In Europa, si prevedono danni per l'industria sciistica europea. In particolare, dice l’IPCC, con un riscaldamento globale di 2°C «l'attività delle località di bassa quota senza innevamento sarà probabilmente interrotta», con 3°C neanche l’innevamento artificiale sarà sempre sufficiente. Gli stessi impianti di risalita sono in pericolo con il degrado del permafrost.
Lo sci è danneggiato anche in Nord America, con una riduzione fino a 17 giorni della stagione turistica negli inverni con caldi record e una riduzione dei profitti del 33%, cioè di circa 45 milioni di dollari. L’IPCC continua scrivendo che «il 30% degli hotel lungo il Golfo del Messico e il Mar dei Caraibi è esposto alle inondazioni e il 66% si trova su spiagge in erosione. La copertura della barriera corallina nella baia di Akumal, in Messico, è diminuita del 79% tra il 2011 e il 2014».
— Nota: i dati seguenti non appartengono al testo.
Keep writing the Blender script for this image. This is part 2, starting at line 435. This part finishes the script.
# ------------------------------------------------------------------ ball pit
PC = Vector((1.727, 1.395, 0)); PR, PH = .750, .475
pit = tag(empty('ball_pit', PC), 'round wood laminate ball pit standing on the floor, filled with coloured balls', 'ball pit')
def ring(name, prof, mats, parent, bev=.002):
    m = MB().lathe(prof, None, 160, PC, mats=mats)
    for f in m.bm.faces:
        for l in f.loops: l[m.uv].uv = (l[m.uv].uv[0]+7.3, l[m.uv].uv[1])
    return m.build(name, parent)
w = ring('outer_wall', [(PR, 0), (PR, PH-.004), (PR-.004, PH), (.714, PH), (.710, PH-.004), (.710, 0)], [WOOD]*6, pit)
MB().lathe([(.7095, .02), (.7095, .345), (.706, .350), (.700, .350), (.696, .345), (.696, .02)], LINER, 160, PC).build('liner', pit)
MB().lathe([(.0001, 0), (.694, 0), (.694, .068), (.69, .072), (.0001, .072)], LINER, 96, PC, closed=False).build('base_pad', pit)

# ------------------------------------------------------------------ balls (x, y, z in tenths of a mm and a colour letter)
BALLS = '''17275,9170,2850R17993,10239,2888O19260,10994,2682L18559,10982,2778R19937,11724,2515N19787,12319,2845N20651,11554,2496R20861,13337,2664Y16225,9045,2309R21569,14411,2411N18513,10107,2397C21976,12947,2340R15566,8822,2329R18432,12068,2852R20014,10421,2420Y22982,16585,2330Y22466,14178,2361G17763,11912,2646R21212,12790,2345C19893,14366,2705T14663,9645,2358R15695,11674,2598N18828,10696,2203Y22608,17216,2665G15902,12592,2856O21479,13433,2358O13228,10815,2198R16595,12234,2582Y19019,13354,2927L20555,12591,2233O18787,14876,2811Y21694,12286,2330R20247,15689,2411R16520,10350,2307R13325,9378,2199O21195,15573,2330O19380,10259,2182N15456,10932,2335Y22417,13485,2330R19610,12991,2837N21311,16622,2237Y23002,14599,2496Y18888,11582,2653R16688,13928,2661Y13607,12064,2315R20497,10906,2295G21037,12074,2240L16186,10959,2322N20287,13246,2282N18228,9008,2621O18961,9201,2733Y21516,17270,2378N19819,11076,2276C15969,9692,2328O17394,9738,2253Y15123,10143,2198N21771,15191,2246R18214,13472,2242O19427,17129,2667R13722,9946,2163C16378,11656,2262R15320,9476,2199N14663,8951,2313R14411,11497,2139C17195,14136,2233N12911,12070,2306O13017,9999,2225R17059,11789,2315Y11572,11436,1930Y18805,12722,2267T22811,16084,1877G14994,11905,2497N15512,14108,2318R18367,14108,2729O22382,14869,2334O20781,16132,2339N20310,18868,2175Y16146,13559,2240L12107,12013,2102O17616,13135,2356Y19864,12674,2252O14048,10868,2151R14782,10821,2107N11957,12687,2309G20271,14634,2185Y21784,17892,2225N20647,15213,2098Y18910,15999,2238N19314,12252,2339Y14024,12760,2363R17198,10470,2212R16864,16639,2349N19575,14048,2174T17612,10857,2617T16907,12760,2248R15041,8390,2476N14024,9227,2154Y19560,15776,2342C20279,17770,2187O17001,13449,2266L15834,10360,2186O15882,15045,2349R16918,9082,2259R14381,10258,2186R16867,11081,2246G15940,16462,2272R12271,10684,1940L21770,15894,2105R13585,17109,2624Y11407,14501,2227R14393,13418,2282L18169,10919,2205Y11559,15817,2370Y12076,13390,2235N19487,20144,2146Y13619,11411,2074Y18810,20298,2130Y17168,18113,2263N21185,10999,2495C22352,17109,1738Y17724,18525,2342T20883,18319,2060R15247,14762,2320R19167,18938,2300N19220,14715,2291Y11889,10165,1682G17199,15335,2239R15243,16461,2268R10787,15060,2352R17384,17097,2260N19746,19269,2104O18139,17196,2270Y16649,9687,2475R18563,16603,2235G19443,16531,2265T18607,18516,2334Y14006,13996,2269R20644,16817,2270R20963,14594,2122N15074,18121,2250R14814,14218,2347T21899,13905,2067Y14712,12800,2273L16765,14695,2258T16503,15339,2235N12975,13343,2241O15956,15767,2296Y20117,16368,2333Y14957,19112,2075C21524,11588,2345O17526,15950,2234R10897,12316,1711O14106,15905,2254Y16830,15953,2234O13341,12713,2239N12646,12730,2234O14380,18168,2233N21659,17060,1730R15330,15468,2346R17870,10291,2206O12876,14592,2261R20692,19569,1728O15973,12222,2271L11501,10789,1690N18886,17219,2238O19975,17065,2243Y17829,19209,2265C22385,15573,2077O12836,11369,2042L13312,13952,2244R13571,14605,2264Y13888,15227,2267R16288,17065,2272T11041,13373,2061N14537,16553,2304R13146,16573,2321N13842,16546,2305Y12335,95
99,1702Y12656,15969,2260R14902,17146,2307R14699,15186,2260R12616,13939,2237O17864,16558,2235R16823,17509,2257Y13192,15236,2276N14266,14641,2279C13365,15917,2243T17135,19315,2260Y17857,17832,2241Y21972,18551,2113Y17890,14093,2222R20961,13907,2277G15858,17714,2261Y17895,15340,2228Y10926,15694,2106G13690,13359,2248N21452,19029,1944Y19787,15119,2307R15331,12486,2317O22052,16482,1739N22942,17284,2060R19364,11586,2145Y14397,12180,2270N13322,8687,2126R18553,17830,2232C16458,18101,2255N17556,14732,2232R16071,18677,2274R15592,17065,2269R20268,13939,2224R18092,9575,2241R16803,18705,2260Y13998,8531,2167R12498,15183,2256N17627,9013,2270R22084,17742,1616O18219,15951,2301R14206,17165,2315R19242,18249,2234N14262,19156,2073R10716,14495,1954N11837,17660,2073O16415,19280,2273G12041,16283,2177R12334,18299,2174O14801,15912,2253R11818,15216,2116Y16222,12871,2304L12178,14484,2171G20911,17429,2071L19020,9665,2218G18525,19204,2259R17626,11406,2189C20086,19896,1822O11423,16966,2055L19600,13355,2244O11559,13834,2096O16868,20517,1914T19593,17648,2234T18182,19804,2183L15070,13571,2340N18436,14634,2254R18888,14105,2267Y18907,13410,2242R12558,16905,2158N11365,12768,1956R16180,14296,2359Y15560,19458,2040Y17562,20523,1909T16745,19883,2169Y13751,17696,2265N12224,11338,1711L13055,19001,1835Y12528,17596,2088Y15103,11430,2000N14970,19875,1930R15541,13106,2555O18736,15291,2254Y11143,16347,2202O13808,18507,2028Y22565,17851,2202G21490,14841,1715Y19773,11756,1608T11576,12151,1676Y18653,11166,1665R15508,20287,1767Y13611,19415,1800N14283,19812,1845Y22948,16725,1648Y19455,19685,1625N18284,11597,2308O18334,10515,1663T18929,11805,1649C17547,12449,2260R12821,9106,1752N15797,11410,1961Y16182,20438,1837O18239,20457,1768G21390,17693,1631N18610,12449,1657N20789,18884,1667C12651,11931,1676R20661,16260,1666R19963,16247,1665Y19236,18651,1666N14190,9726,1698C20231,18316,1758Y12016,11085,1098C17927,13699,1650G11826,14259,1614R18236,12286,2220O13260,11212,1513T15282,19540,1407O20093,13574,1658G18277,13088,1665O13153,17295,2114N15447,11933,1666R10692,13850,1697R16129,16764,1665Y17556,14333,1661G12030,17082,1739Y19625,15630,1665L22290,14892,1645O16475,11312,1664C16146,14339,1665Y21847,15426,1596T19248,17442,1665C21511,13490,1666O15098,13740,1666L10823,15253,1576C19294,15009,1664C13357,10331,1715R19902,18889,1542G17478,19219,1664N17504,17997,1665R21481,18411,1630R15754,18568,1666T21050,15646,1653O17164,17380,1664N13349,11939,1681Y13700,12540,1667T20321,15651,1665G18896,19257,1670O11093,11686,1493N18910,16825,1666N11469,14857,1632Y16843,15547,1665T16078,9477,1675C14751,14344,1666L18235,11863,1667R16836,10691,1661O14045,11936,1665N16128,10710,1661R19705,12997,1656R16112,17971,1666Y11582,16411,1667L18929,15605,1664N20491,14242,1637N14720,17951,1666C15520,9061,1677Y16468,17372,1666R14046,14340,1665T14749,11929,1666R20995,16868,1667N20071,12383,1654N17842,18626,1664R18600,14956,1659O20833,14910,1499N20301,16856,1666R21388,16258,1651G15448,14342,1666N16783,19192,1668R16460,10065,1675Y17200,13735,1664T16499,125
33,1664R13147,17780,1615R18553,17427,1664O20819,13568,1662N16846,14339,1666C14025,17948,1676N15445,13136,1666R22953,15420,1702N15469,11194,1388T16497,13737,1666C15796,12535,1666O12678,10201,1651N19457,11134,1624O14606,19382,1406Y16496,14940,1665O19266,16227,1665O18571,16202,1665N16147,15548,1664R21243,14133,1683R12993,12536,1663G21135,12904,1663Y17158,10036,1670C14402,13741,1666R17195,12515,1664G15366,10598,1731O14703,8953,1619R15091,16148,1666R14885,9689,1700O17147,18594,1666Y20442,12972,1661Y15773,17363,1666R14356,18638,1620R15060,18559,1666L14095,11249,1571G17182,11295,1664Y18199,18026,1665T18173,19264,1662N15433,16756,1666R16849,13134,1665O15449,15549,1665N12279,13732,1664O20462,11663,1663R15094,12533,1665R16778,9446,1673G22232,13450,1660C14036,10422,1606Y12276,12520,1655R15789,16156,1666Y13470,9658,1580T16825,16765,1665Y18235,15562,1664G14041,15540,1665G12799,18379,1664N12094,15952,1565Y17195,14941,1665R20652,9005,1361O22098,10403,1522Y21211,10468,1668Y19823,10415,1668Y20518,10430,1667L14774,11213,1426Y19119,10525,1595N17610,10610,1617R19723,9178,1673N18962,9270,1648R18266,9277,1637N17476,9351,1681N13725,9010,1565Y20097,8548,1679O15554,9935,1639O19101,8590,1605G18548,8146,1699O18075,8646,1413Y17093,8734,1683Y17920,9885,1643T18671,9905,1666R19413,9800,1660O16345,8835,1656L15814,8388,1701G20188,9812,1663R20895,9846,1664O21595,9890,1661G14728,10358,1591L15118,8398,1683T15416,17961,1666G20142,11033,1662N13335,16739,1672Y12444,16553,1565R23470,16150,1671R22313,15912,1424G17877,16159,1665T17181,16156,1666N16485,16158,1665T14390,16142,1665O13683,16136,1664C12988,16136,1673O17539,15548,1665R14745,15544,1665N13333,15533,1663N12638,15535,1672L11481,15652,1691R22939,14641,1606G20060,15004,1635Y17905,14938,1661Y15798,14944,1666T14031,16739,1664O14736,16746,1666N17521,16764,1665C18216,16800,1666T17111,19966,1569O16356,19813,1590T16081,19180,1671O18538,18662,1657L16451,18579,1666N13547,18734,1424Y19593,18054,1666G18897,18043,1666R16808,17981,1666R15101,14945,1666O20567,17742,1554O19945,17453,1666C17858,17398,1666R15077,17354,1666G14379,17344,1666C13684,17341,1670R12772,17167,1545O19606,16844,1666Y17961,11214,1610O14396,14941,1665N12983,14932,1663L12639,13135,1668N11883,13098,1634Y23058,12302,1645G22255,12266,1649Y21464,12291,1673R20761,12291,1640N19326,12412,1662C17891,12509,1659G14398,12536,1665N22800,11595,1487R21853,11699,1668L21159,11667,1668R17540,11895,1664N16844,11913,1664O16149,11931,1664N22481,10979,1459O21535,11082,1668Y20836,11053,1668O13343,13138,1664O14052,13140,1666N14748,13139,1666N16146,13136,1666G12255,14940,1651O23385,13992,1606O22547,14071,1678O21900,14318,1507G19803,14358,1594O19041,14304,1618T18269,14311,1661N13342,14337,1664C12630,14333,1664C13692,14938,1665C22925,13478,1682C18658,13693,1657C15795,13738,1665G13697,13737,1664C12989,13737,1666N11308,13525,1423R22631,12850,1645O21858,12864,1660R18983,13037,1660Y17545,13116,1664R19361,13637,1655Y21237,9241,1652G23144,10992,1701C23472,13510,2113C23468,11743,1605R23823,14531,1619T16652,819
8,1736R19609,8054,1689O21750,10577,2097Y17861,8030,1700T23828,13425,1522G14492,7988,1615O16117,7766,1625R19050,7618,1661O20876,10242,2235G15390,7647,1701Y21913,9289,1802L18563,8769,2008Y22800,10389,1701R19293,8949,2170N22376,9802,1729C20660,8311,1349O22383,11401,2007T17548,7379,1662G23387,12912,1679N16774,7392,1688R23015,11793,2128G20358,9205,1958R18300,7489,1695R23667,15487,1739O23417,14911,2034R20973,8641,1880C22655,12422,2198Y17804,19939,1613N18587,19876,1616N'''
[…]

Dal grafico tratto dal rapporto IPCC emerge come il turismo legato alle montagne sia il settore più a rischio per il Nord America.
Il fiuto americano per gli affari ha prodotto però una nuova forma di turismo, a tratti macabra e a tratti triste: il turismo “dell’ultima occasione”. Nonostante tra i ghiacci sia più alto il rischio di collisioni tra yacht artici privati (poco regolamentati rispetto alle altre navi), sono aumentati i viaggi verso le zone artiche sfruttando la fusione glaciale in aumento. L’obiettivo è osservare la fauna locale “prima che si estingua”. È il caso degli orsi polari a Churchill, Manitoba e in Canada, per esempio. Nell’Artico la domanda di crociere «è aumentata del 20,5% negli ultimi 5 anni e ha portato a 27,2 milioni di passeggeri nel 2018». Nell'Antartico questo tipo di turismo è diventata la maggiore attività economica della regione con 75mila visitatori nel biennio 2019-2020.
Per quanto serva una risposta anche economica agli impatti del clima sul turismo, è lecito pensare che non siano solo queste le uniche possibilità. Ma di cosa fare per ridurre gli impatti che il turismo provoca e riceve ne riparleremo sicuramente.